Engelbart was the primary force behind the design and development of the On-Line System, or NLS. He and his team at the Augmentation Research Center (the lab he founded) developed computer-interface elements such as bit-mapped screens, multiple windows, groupware, hypertext and precursors to the graphical user interface. He conceived and developed many of his user interface ideas back in the mid-1960s, long before the personal computer revolution, at a time when most individuals were kept away from computers, and could only use computers through intermediaries (see batch processing), and when software tended to be written for vertical applications in proprietary systems.
In 1970 Engelbart received a patent for the wooden shell with two metal wheels (computer mouse U.S. Patent 3,541,541), describing it in the patent application as an "X-Y position indicator for a display system". Engelbart later revealed that it was nicknamed the mouse because the tail came out the end. It was also called the bug at the time but eventually this practice died out.
He never received any royalties for his mouse invention, partly because his patent expired in 1987, before the personal computer revolution made the mouse an indispensable input device, and also because subsequent mice used different mechanisms that did not infringe upon the original patent. During an interview, he says "SRI patented the mouse, but they really had no idea of its value. Some years later I learned that they had licensed it to Apple for something like $40,000."
Because Engelbart's research and tool-development for online collaboration and interactive human-computer interfaces was partially funded by ARPA, he became involved with the, ARPANET (the precursor of the Internet).

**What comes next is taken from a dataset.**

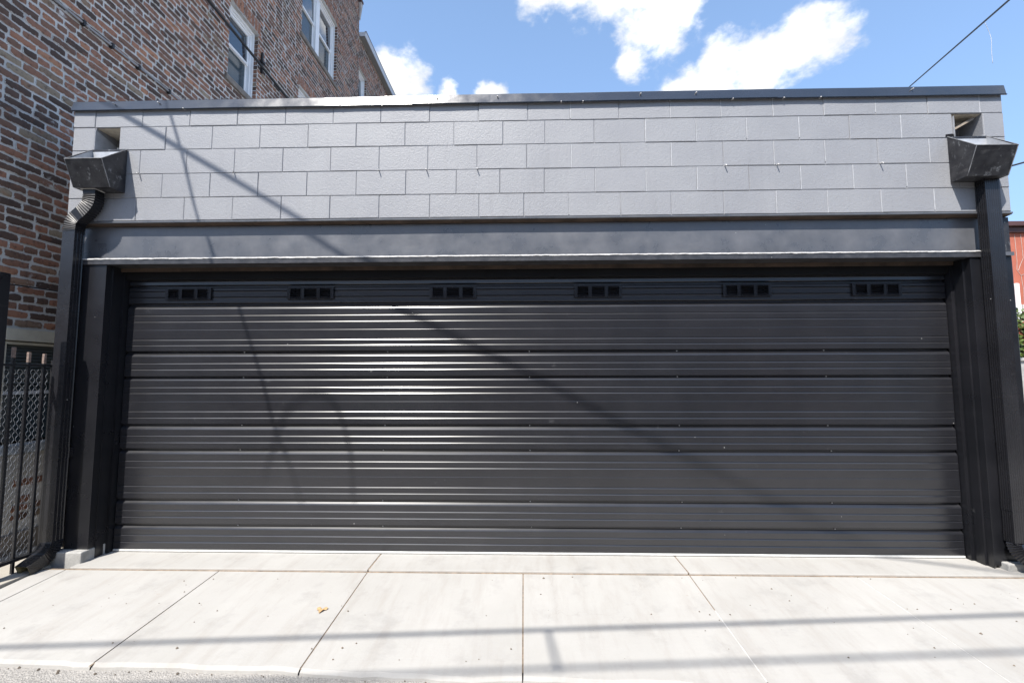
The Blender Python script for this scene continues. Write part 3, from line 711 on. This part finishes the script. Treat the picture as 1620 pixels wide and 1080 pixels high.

On October 29, 1969, the world's first electronic computer network, the ARPANET, was established between nodes at Leonard Kleinrock's lab and Engelbart's lab. Interface Message Processors at both sites served as the backbone of the first Internet.
Currently (at age 80 in 2005), he is the director of his own company, the Bootstrap Institute which he founded in 1988 with his daughter, Christina Engelbart. It is located in Fremont, California and promotes Engelbart's latest refinement of his philosophy, the concept of Collective IQ, and development of what he calls Open Hyper-Document Systems(OHS), and HyperScope, a subset of OHS.